Histórico Quilombolas

"Não é discutir o que foi, e sim discutir o que é e como essa autonomia foi sendo construída historicamente. (A. W. B. de Almeida)"

As lutas pelos territórios quilombolas trouxeram à luz a rediscussão do conceito de quilombo no Brasil instigando uma redefinição dos esquemas interpretativos que o localizavam, em primeiro lugar, no âmbito do passado. Nossas reflexões partem da premissa de que esse processo faz parte da formação social brasileira, considerando-se que os séculos de escravidão constituíram relações e as tornaram permanentes, o que implica ultrapassar explicações conceituais datadas. Podemos falar em ressurgência (um termo geográfico que indica o reaparecimento de ondas marinhas profundas que reaparecem frequentemente à superfície). Termo que se inspira também no inglês upwelling, teria o quilombo o significado de aflorar, chegar à superfície, ressurgir e tornar-se visível? Nesse sentido, a memória torna-se suporte fundamental para as resistências e às territorialidades, pois na história oficial, são outros (as) personagens e outras memórias que têm sido valorizadas como representativas de nossa sociedade.

No Brasil contemporâneo, as lutas territoriais quilombolas se acentuam no processo da modernização territorial, empreendida, principalmente, a partir dos governos militares, iniciados em 1964. Com base na ideologia desenvolvimentista, implantaram-se grandes projetos técnico-científicos, agropecuários, madeireiros, hidroelétricos e até ambientalistas que, sob a égide de estratégias geopolíticas, tiveram como tema ocupar espaços “vazios”. Na Amazônia, no Vale do Ribeira e em outros espaços brasileiros, como na Região Metropolitana de Sorocaba, não só migrantes, indígenas, camponeses e trabalhadores rurais foram impactados por uma história oficial invisibilizadora e pelo processo de territorialização capitalista. Nesse processo, também se revelaram formas de acesso à terra/território, cujas especificidades se assentam em ancestralidades, memórias, territorialidades e formas de uso comum oriundas da escravidão, como as terras quilombolas.

A urbanização veio a integrar o campo a partir da expansão do tecido urbano e da lógica do espaço como mercadoria buscando construir a totalização das relações sociais nessa mesma perspectiva. Territorialidades quilombolas têm sido afetadas com a violência no campo e na cidade, tendo ao centro, a questão da propriedade da terra e os interesses do setor público e privados pelos fundos territoriais.

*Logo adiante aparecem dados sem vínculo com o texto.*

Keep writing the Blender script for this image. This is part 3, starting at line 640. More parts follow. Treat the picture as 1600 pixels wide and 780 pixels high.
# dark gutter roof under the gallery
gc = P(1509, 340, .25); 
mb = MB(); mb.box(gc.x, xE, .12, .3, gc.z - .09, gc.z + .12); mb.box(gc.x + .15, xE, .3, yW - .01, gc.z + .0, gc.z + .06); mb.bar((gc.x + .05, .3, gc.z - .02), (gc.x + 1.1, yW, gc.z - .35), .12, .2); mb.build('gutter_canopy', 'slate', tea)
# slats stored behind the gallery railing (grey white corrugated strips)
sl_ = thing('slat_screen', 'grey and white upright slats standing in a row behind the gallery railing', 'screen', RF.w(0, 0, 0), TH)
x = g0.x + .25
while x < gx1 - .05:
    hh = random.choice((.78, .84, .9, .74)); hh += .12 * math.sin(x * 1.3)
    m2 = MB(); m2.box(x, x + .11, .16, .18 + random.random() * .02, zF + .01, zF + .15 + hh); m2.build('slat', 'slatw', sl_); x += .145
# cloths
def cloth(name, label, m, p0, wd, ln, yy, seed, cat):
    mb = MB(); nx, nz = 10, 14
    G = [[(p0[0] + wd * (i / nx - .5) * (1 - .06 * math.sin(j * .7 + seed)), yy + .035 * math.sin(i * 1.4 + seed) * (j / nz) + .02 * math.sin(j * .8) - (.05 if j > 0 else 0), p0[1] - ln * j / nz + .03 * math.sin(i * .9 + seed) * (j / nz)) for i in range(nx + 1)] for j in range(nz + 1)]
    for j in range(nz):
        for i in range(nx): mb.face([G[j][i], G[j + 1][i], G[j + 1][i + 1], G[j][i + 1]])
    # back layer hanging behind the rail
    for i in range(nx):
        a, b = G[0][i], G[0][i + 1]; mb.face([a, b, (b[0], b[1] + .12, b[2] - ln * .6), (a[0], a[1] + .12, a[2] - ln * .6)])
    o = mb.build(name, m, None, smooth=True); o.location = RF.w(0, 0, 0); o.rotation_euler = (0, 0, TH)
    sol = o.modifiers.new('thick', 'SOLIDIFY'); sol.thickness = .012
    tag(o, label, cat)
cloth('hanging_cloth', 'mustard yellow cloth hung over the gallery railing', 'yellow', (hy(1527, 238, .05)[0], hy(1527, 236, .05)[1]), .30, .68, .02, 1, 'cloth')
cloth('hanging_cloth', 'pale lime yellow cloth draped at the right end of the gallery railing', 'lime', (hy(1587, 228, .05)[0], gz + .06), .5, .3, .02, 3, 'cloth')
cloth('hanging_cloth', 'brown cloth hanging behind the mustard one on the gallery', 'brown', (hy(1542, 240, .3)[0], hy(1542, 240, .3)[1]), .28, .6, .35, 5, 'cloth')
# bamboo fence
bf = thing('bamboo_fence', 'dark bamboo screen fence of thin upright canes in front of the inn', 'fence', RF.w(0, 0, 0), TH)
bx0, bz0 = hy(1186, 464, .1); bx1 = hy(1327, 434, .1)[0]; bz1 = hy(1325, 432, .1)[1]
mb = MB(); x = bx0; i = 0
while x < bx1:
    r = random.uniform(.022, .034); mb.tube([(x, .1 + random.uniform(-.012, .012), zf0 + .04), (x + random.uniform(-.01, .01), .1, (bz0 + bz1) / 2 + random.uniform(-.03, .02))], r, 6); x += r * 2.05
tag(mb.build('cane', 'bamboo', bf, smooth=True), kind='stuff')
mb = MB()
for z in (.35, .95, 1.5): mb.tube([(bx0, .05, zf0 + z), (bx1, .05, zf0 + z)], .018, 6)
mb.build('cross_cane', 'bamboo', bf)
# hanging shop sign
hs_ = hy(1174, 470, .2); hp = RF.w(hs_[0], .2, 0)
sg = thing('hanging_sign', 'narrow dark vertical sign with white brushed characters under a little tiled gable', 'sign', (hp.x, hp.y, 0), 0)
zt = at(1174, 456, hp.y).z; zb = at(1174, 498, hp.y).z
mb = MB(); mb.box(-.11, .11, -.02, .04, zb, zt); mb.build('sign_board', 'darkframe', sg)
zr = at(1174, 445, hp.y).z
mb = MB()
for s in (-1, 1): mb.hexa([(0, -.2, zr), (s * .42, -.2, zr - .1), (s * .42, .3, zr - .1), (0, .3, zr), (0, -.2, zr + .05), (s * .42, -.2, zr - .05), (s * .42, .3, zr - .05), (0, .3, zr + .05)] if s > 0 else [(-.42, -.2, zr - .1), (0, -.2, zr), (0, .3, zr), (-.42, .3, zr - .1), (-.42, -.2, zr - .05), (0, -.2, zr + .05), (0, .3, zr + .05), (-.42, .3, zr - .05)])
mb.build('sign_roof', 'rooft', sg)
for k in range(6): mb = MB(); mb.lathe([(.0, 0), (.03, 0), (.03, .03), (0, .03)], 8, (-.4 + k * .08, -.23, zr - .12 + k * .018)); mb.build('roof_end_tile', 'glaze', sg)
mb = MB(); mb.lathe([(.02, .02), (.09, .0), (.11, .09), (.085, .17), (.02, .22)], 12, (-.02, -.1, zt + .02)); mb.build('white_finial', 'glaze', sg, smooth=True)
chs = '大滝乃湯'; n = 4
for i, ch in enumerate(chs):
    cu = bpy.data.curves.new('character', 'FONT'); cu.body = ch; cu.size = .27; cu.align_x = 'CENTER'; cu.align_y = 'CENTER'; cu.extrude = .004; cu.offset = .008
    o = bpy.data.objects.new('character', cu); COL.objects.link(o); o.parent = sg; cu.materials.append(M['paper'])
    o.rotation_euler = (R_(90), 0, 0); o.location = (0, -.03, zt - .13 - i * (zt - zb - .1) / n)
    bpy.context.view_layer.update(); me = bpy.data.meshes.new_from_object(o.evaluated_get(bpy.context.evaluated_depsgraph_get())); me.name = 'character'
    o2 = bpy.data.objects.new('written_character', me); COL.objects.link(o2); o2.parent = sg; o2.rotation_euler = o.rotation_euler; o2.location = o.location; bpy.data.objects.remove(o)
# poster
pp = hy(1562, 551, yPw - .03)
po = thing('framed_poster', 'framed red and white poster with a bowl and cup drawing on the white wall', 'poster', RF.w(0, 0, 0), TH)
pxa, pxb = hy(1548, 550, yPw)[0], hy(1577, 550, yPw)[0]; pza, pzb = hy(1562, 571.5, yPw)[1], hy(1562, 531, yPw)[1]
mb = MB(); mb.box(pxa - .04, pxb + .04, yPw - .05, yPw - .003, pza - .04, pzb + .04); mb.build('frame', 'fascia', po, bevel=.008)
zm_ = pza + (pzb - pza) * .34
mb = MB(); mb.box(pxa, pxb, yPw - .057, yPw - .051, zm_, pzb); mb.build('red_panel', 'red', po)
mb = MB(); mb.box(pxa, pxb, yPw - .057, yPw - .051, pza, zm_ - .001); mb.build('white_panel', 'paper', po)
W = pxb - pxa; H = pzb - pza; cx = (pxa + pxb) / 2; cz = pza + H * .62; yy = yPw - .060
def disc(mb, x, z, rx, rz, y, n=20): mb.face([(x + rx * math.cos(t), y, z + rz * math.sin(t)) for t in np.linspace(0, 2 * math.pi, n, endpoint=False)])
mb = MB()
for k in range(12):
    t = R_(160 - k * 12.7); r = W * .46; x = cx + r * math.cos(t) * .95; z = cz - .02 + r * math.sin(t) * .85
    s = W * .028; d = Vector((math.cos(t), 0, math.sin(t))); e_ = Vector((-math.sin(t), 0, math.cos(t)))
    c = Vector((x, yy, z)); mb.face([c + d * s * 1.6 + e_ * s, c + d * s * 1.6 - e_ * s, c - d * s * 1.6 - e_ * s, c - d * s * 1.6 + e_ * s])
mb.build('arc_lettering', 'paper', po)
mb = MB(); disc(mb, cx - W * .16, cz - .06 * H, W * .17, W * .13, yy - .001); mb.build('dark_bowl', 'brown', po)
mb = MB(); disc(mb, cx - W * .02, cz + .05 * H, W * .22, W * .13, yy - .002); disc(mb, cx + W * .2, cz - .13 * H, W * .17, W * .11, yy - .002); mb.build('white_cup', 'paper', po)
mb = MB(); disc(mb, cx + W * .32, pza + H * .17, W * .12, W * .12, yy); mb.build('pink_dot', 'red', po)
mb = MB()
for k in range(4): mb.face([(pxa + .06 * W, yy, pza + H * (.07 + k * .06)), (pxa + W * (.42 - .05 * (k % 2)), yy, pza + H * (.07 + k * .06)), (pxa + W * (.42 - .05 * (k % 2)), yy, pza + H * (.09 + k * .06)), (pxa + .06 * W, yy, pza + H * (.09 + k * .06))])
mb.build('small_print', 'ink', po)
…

A construção da diversidade da luta pela terra/território, pela cidadania no Brasil, estimula a pensar sobre as categorias identificando linhas de continuidade do projeto de país presentes no quadro de uma exclusão social histórica com implicações étnico-raciais. Nesse sentido, a própria categoria conceitual camponês não abrange todas as diferentes realidades que compõem a relação com a terra no campo, tampouco a marginalização urbana se apresenta somente como recorte de classe social, pois, em ambas realidades, construídas pela definição do acesso à propriedade e da forma como a modernização se realizou, no Brasil, se localizam linhas de exclusão étnico e racial.

Na perspectiva de Almeida , como processo histórico que trouxe aos indivíduos de um grupo a auto identificação de quilombos, significa pensar a questão da identidade como elemento central para a reafirmação da condição de ser e viver um lugar, nesse caso, um território.

A Constituinte de 1988, aprovando o Artigo 68 (ADCT) , reconheceu o direito dos territórios quilombolas, positivando um passado de luta, garantindo que esses grupos possam criar espaços políticos na sociedade brasileira. Essas conquistas somente se tornam possíveis através da materialização de sua história e cultura vinculadas ao território.

A luta por direitos territoriais deverá ser acompanhada pela proposição de ações que resultem em suportes materiais, territoriais, educacionais, culturais e à memória, dando reconhecimento amplo aos grupos e indivíduos demandantes de garantias da aplicação da legislação.

O Observatório é, nesse sentido, um instrumento para o acompanhamento, divulgação, afirmação e superação dos obstáculos espaciais, de políticas públicas, resistências sociais e das linguagem existentes entre atores, buscando constituir-se, também, uma ponte entre colaboradores e observadores da temática, de forma a consolidar uma rede solidária de informação e análise desse processo na região de Sorocaba, de seu entorno e no Brasil.